Being conscious of one’s carbon footprint and making smarter decisions isn’t just the right thing to do, it’s also the trendy thing to do. It carries with it the notion that everyone’s doing it and if you’re not already, you should be.

Not sure where to start? The first step to having a green office is wanting and caring enough to have one. So, if you’re reading this post, you’re well on your way. At Fraser Communications, we’ve implemented four simple practices around the office to get on Mother Nature’s good side and we hope you find them useful in your home or office.


With millions of pieces of paper being printed on a yearly basis, one easy way to be environmentally conscious is to program the printer to print double sided whenever possible. Of course, accidents happen, so be sure to recycle misprinted paper or shred them to use for package stuffing. One common reason for not recycling is that there aren’t enough bins available. Eliminate this excuse by keeping recycling bins next to all major garbage bins. This reminds and invites all employees to discard properly. And of course, only print when it’s necessary.


Paper isn’t the only thing that can be recycled. Light bulbs can be remitted to the local hardware store for proper processing and empty ink cartridges can be mailed back to the manufacturer for reuse. You should also consider swapping out standard bulbs with energy-efficient ones like we do, just in case an employee forgets to turn off the lights.


Abiding by the manufacturer’s recommended settings and shutting off the thermostat on weekends are simple steps your office can take to optimize energy efficiency and keep your utility bill moderate. You should also dress according to the weather. Instead of cranking up the heat, put on an extra layer of clothing. If it’s too hot, place a fan on your desk.

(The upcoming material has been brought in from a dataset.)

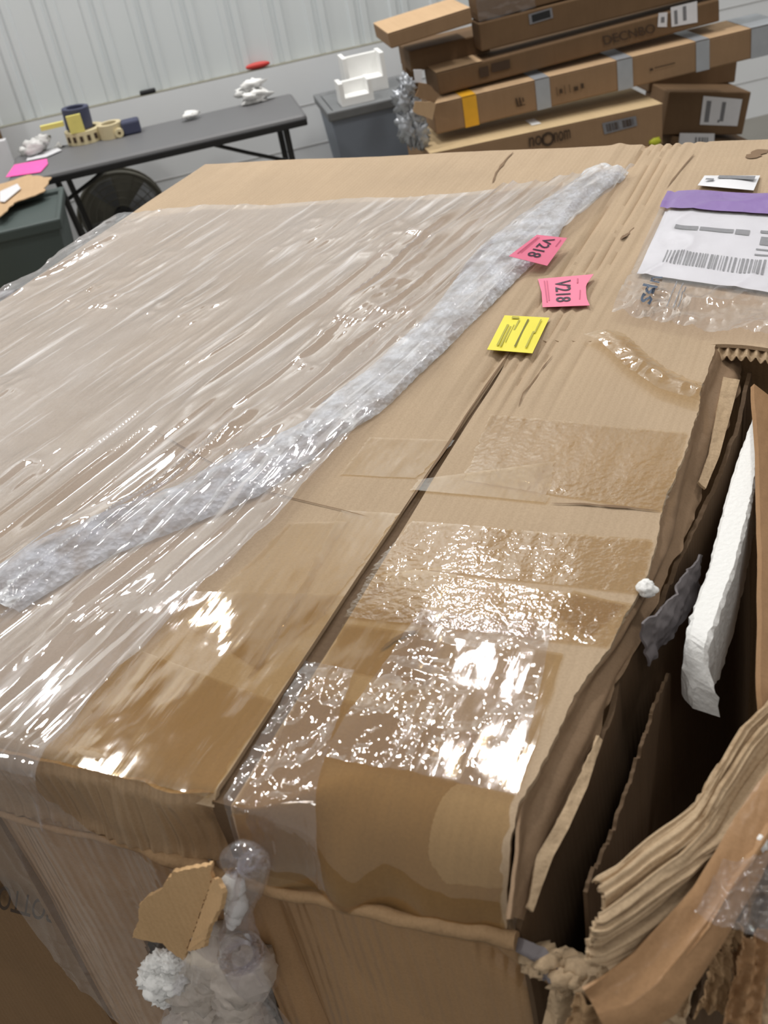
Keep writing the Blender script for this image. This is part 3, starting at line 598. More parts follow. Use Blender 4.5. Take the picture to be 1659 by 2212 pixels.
# crinkled clear film stuck over the near right of the flap
def skin(poly, n, amp, mat, name, off=.003, seed=1, label=None, fx=22, fy=22):
    c = np.array(poly, float); s, t = np.meshgrid(np.linspace(0, 1, n), np.linspace(0, 1, n), indexing='ij')
    P = ((c[0] * (1 - s[..., None]) + c[1] * s[..., None]) * (1 - t[..., None]) + (c[3] * (1 - s[..., None]) + c[2] * s[..., None]) * t[..., None])
    W = amp * (ridge(P[..., 0] * fx, P[..., 1] * fy, seed) ** 2 + .5 * ridge(P[..., 0] * fx * 2.7 + 3, P[..., 1] * fy * 2.2, seed + 1) ** 2 + .25 * vn(P[..., 0] * 200, P[..., 1] * 200, seed + 2))
    Q = surf(P[..., 0], P[..., 1], 0); Q1 = surf(P[..., 0], P[..., 1], 1.); Q = Q + (Q1 - Q) * (off + W)[..., None]
    V, Fc = sheet(lw(Q), 0); return mk(name, V, Fc, M[mat], car, label=label)
skin([(-.37, .69), (-.245, .70), (-.218, .50), (-.385, .50)], 130, .005, 'clear', 'stuck_film_scrap', .003, 4, 'crinkled clear film stuck over the tape', 20, 16)
skin([(-.45, .60), (-.40, .60), (-.36, .39), (-.44, .36)], 70, .004, 'clear', 'stuck_film_scrap', .003, 14, None, 40, 30)
# lifted tape tail by the pouch and torn streaks
t0 = [(1262, 722), (1300, 740), (1350, 790), (1420, 840), (1512, 868)]; t1 = [(1345, 722), (1375, 745), (1400, 770), (1450, 805), (1519, 832)]
a0 = Lz([(u_, v_, .010) for u_, v_ in t0]); a1 = Lz([(u_, v_, .0025) for u_, v_ in t1])
V, Fc = sheet(lw(loft([a0, (a0 + a1) / 2 + [0, 0, .006], a1], 90, 26, lambda a_, b_: .0025 * ridge(a_ * 3, b_ * 14, 5) ** 2)), 0); mk('lifted_tape_tail', V, Fc, M['tapeb'], car, label='loose curled tail of packing tape')
def mark(px, w, mat, name='surface_tear', z=.0016):
    p = np.array([[*tq(k)] for k in px]); p = resample(p, 24); d = np.gradient(p, axis=0); d /= np.linalg.norm(d, axis=1, keepdims=True); nn = np.stack([-d[:, 1], d[:, 0]], 1)
    t = np.linspace(0, 1, 24); ww = (w * (np.sin(np.pi * t) ** .5) * (.5 + vn(t * 9, t * 0, int(px[0][0]))))[:, None]
    rows = [np.c_[p + nn * ww * s, H(p[:, 0], p[:, 1]) + z] for s in (-1, 0, 1)]
    V, Fc = sheet(lw(np.array(rows)), 0); return mk(name, V, Fc, mat, car)
M['tear'] = plain('torn_groove', (122, 98, 74), .9)
mark([(822, 1407), (850, 1385), (875, 1372), (905, 1364)], .0022, M['tear']); mark([(1110, 330), (1095, 345), (1072, 375), (1064, 398)], .003, M['tear'])
mark([(1500, 335), (1470, 370), (1440, 405)], .0018, M['tear']); mark([(1370, 490), (1340, 520)], .003, M['tear']); mark([(1095, 770), (1065, 815), (1010, 895), (960, 975), (900, 1065), (870, 1110)], .0016, M['tear'])
mark([(1195, 770), (1170, 800), (1130, 850), (1120, 880)], .0010, M['tear']); mark([(1660, 325), (1640, 330), (1618, 345)], .012, M['tear'])
mark([(1430, 1107), (1350, 1098), (1250, 1090), (1190, 1088)], .0016, M['tear']); mark([(800, 1120), (560, 1060), (330, 930)], .0007, M['tear'])
# ---- tags and labels
def tagquad(px, z): return L(np.array([A(u_, v_, z_) for (u_, v_), z_ in zip(px, z)]))
def paper_tag(name, px, zs, mat, label, bow=.002, n=14):
    c = tagquad(px, zs); s, t = np.meshgrid(np.linspace(0, 1, n), np.linspace(0, 1, n), indexing='ij')
    P = quadmap(c, s, t, 0); P[..., 2] += bow * np.sin(np.pi * s) * np.sin(np.pi * t)
    V, Fc = sheet(P, .0004, (0, 0, 1)); return mk(name, V, Fc, mat, car, label=label), c
# first pink tag (propped up on the film edge)
o, c = paper_tag('pink_tag', [(1160, 507), (1225, 514), (1182, 574), (1099, 553)], (.034, .018, .012, .036), M['pink'], 'pink paper tag printed V218, propped on the edge of the film', 0.)
def sub(c, s0, t0, s1, t1, rot=False):
    """corner points of a sub-rectangle; rot: reading direction runs down the tag, letter tops to the right"""
    g = lambda s, t: quadmap(c, np.array(s), np.array(t))
    return np.array([g(s1, t0), g(s1, t1), g(s0, t1), g(s0, t0)]) if rot else np.array([g(s0, t0), g(s1, t0), g(s1, t1), g(s0, t1)])
text_on('printed_number', 'V218', sub(c, .34, .10, .68, .84, True), M['ink'], o, .0008)
rects_on('fine_print', c, [(.10, .1, .13, .85), (.16, .1, .18, .8), (.84, .1, .87, .35)], M['inkp'], o, .0008)
# second pink tag with a notched right edge
c2 = tagquad([(1162, 603), (1282, 594), (1274, 660), (1172, 664)], (.004, .007, .005, .003))
out = [(0, 0), (1, -.02), (.90, .28), (.885, .38), (.90, .6), (.93, .8), (1.0, 1.0), (.5, 1.0), (0, 1.0), (.03, .5)]
V0 = quadmap(c2, np.array([k[0] for k in out]), np.array([k[1] for k in out])); V, Fc = plate(V0, .0004)
o = mk('pink_tag', V, Fc, M['pink'], car, smooth=False, label='pink paper tag printed V218 with a notched end')
text_on('printed_number', 'V218', sub(c2, .30, .13, .60, .86, True), M['ink'], o, .0012)
rects_on('fine_print', c2, [(.10, .1, .125, .85), (.15, .1, .17, .8), (.71, .1, .735, .26), (.77, .5, .79, .8)], M['inkp'], o, .0012)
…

Set an example and encourage employees to use reusable thermoses and containers when packing their lunch. Keep the kitchen stocked with mugs, dishes and silverware that can be used time and time again to lessen the use of disposable wares. (It might be more costly at first, but the investment will easily pay off.) And, make an effort to run the dishwasher only when completely full to not only conserve energy, but also decrease water usage.

Most of these tips aren’t new or revolutionary, but they often become so repetitive that they are ignored altogether. One thing we know well here at Fraser Communications is that encouragement is a huge asset to any team’s competitive advantage. Start implementing a few changes here and there while encouraging employees and colleagues to do the same. Remember—something as simple as a light bulb change is a step toward a greener future for us all.